*Material:*
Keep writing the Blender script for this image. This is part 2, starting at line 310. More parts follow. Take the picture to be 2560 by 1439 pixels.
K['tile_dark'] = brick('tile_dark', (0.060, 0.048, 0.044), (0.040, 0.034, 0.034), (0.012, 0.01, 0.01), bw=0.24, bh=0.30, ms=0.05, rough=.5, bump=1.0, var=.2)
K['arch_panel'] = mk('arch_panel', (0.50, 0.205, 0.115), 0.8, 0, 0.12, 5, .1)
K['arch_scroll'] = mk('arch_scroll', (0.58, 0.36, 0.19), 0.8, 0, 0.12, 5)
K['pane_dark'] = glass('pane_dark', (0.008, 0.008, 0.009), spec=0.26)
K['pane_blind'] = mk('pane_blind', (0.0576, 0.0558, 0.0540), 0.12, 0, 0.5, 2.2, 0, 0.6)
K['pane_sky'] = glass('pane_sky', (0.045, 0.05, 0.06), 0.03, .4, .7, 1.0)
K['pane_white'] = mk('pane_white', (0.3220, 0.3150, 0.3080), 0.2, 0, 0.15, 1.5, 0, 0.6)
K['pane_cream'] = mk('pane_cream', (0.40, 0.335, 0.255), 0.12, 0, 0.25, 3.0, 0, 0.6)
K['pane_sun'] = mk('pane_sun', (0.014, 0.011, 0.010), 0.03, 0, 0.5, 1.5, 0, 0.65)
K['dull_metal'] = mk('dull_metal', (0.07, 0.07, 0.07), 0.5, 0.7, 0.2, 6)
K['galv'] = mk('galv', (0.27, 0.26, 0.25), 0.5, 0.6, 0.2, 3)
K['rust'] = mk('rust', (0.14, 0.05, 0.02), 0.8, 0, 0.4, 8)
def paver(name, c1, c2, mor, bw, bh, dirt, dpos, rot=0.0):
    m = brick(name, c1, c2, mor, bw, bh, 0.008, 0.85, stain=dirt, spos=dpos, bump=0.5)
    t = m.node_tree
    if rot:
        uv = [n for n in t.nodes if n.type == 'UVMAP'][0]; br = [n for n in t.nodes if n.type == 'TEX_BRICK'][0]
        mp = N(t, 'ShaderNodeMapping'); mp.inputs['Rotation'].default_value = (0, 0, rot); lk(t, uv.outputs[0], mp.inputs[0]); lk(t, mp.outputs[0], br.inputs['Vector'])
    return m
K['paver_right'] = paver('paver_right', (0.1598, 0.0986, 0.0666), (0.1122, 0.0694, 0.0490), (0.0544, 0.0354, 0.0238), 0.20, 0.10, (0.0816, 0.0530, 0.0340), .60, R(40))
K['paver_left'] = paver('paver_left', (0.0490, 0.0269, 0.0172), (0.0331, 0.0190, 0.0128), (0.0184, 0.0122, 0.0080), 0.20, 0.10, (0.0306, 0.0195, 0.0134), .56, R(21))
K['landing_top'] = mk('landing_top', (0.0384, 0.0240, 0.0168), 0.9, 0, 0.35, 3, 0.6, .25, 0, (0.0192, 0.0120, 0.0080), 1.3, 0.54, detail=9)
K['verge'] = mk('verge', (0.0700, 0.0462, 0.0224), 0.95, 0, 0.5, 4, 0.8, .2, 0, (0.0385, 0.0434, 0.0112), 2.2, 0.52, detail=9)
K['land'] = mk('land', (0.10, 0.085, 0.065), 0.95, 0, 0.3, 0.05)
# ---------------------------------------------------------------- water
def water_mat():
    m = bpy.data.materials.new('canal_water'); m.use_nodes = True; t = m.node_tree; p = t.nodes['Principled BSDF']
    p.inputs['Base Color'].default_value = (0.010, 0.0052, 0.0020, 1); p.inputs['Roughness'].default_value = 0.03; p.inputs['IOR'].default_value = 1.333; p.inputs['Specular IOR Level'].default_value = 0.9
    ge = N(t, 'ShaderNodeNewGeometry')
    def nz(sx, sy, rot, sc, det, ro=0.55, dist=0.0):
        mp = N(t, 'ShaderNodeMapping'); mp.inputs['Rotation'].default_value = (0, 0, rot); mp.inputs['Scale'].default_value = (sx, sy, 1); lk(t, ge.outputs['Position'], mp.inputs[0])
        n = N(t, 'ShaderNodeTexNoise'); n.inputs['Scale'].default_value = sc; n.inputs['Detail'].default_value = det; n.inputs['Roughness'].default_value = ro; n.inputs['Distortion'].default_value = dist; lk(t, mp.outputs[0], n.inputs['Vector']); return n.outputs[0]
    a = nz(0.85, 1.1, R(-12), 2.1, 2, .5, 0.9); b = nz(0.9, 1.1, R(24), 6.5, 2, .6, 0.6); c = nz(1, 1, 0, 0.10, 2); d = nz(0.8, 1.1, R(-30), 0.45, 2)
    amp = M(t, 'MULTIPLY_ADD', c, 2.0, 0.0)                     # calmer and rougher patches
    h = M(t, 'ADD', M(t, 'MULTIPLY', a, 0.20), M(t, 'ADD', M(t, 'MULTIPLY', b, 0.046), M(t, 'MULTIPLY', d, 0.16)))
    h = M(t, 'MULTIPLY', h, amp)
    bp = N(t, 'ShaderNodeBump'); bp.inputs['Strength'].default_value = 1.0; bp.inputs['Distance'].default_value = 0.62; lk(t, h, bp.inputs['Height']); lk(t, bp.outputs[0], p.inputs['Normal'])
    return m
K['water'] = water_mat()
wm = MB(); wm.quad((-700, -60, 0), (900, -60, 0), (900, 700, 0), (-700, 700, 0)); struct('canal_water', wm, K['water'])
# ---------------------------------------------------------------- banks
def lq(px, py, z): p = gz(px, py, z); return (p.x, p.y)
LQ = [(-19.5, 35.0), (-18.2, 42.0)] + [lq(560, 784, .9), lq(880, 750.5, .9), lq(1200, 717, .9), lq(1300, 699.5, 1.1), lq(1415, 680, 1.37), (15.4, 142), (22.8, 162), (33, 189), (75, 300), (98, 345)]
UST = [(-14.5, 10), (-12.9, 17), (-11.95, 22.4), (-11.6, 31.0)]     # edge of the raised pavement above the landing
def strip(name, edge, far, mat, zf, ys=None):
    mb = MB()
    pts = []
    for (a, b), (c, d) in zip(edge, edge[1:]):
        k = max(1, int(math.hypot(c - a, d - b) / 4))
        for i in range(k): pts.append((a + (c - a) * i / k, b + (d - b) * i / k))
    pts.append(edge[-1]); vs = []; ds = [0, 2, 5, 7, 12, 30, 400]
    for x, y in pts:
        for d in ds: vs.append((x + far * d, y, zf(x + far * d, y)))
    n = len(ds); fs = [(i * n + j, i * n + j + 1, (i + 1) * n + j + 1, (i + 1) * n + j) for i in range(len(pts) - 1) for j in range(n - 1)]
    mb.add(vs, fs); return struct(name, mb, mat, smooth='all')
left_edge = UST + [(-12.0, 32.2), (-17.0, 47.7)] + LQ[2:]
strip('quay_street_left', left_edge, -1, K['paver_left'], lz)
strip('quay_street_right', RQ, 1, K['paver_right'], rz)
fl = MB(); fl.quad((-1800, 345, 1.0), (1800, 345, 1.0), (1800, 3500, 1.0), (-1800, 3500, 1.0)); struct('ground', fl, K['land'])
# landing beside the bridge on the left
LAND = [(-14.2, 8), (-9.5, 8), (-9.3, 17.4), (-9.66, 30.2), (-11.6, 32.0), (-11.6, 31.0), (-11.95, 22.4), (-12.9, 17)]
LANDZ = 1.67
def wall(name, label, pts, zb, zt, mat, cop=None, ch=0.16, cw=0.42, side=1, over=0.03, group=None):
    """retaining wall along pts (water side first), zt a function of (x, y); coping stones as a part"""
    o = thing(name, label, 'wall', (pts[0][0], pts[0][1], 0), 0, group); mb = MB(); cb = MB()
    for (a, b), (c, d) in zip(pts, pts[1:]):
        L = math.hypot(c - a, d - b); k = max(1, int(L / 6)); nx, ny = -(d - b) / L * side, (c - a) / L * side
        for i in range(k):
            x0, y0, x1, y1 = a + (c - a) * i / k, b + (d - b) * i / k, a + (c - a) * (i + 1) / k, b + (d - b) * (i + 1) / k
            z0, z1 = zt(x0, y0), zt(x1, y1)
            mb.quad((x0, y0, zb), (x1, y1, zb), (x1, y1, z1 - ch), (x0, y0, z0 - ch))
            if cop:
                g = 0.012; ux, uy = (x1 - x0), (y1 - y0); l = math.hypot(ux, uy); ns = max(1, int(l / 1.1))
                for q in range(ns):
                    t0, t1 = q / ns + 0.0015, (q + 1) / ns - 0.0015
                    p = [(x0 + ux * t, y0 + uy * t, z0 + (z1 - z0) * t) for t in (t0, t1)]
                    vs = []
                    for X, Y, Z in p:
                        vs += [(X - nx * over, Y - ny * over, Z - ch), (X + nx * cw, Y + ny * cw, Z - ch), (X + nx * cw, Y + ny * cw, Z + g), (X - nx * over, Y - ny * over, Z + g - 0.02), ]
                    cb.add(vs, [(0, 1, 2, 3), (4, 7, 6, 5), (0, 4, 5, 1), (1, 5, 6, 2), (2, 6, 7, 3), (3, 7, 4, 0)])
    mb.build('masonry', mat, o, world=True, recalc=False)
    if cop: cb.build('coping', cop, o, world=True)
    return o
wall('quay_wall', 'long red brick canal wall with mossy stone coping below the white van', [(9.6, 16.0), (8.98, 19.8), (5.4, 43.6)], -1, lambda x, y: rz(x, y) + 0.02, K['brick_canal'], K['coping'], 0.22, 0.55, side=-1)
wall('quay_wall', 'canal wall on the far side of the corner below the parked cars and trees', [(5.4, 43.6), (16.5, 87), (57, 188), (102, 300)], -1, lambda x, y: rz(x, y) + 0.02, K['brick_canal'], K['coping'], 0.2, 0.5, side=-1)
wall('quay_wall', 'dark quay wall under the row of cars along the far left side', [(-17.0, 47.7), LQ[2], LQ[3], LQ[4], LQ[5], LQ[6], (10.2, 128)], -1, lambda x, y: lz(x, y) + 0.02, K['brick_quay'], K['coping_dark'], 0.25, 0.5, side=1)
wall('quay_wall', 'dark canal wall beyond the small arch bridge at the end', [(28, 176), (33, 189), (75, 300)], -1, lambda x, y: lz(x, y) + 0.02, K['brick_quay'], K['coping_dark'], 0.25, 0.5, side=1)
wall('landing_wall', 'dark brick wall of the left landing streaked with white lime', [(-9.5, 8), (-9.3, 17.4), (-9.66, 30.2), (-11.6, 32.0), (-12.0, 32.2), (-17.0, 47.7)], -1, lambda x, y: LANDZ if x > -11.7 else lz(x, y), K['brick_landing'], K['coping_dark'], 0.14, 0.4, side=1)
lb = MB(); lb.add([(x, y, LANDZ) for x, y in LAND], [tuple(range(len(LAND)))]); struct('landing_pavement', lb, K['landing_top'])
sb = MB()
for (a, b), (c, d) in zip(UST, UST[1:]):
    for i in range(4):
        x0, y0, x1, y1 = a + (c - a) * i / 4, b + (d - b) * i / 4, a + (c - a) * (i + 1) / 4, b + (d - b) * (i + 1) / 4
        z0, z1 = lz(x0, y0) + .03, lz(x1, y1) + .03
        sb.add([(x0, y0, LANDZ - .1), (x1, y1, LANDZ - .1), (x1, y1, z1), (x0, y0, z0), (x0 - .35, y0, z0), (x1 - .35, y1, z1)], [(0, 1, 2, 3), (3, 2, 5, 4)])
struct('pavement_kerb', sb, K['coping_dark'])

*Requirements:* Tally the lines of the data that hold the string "strip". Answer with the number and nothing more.

*Full solution:* 3